* begin DATASET EXTRACT *

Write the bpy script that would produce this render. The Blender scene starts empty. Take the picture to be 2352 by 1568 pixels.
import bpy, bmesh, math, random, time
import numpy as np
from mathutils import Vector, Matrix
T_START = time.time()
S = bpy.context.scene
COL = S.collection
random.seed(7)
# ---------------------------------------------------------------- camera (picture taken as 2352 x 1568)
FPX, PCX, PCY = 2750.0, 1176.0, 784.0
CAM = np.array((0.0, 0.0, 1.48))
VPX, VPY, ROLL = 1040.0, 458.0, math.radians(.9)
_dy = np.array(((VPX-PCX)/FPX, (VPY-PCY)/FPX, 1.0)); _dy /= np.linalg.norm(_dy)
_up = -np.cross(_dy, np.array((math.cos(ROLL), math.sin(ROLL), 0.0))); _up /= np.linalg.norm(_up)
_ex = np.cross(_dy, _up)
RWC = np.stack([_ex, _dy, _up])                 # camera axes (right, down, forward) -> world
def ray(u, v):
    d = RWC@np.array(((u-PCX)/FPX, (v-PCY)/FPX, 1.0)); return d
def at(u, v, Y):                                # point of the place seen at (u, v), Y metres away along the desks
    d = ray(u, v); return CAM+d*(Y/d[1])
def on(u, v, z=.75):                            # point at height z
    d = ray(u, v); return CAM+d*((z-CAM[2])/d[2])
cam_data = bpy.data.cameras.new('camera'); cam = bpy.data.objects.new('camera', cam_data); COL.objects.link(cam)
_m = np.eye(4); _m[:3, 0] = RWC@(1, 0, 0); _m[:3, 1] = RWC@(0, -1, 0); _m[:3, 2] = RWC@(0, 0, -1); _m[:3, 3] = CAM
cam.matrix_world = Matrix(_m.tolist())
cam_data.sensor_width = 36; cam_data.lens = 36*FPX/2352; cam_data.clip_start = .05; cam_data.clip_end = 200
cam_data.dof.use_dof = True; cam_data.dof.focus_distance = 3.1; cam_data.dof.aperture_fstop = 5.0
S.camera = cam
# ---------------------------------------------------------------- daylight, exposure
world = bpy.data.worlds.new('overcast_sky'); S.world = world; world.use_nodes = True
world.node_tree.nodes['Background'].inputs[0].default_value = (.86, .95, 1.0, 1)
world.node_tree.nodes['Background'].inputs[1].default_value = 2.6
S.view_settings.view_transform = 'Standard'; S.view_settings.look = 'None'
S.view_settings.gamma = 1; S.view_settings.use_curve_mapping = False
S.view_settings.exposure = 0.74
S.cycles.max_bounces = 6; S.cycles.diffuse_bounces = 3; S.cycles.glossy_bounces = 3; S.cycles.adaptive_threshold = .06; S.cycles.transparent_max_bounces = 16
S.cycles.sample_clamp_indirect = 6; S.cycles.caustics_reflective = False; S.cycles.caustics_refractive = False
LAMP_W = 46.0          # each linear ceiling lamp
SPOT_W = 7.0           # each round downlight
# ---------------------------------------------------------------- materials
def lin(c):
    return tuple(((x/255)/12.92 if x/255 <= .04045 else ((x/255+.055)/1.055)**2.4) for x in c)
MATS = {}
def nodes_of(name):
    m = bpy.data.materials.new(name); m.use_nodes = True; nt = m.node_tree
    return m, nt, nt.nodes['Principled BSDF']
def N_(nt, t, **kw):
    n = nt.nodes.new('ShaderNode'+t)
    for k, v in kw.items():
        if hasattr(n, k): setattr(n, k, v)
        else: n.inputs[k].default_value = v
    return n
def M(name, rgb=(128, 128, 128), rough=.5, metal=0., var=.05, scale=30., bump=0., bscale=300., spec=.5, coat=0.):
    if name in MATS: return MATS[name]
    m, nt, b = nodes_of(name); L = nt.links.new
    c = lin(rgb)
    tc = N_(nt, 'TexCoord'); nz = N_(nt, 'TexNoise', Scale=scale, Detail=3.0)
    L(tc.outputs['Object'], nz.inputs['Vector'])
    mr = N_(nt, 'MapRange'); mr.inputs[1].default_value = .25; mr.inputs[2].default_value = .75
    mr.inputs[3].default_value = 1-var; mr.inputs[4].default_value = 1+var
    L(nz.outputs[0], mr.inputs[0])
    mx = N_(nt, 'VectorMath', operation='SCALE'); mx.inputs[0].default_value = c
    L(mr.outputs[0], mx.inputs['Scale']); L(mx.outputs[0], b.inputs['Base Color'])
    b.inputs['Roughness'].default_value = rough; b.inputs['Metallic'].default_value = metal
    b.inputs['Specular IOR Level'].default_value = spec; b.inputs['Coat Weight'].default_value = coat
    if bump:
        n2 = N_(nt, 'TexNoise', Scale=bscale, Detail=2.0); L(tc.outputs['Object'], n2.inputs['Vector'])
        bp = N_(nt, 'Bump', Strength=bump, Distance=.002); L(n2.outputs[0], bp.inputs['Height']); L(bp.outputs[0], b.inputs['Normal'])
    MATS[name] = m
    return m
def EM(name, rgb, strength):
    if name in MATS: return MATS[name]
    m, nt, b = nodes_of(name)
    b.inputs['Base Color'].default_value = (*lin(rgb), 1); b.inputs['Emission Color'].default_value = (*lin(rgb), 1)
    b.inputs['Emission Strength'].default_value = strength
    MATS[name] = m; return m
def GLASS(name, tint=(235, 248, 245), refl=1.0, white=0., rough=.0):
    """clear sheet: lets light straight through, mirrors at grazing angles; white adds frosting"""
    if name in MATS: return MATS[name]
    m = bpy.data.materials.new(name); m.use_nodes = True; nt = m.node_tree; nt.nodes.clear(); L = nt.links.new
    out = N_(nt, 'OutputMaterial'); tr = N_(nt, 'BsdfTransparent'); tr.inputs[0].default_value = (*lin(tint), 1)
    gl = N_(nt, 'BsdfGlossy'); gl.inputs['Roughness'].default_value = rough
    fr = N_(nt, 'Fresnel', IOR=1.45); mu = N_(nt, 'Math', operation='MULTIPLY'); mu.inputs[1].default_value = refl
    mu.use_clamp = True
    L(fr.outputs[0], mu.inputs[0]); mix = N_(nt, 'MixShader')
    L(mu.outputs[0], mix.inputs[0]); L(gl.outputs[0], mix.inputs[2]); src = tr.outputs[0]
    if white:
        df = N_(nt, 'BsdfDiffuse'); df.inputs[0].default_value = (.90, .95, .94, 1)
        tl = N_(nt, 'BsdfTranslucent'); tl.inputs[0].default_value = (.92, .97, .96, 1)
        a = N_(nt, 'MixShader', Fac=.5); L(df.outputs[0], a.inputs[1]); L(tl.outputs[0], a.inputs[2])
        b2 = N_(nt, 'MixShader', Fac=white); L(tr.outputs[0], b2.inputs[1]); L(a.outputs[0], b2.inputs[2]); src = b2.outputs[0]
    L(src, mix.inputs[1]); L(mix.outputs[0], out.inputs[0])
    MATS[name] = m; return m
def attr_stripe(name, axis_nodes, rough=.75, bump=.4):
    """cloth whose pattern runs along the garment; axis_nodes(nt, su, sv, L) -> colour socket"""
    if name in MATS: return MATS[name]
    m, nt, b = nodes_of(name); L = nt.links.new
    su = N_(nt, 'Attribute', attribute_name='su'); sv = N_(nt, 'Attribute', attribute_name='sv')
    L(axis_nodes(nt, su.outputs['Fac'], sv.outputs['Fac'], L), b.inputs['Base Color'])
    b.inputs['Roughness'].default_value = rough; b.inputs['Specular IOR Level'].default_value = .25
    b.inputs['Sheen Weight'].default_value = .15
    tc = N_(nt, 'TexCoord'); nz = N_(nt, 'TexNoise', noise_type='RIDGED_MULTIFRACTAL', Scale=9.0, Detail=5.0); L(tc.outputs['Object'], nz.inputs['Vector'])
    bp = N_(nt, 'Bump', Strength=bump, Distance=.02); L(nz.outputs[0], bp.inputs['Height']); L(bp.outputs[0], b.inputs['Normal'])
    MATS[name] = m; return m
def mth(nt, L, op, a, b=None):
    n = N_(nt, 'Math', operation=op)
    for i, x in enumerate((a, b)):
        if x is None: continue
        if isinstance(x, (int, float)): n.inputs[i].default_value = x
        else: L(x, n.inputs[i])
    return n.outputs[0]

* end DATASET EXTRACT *

◆ **PROBLEM STATEMENT**:
Copy each line from the data above that includes "picture".

◆ **SOLUTION TO THE PROBLEM**:
Write the bpy script that would produce this render. The Blender scene starts empty. Take the picture to be 2352 by 1568 pixels.
# ---------------------------------------------------------------- camera (picture taken as 2352 x 1568)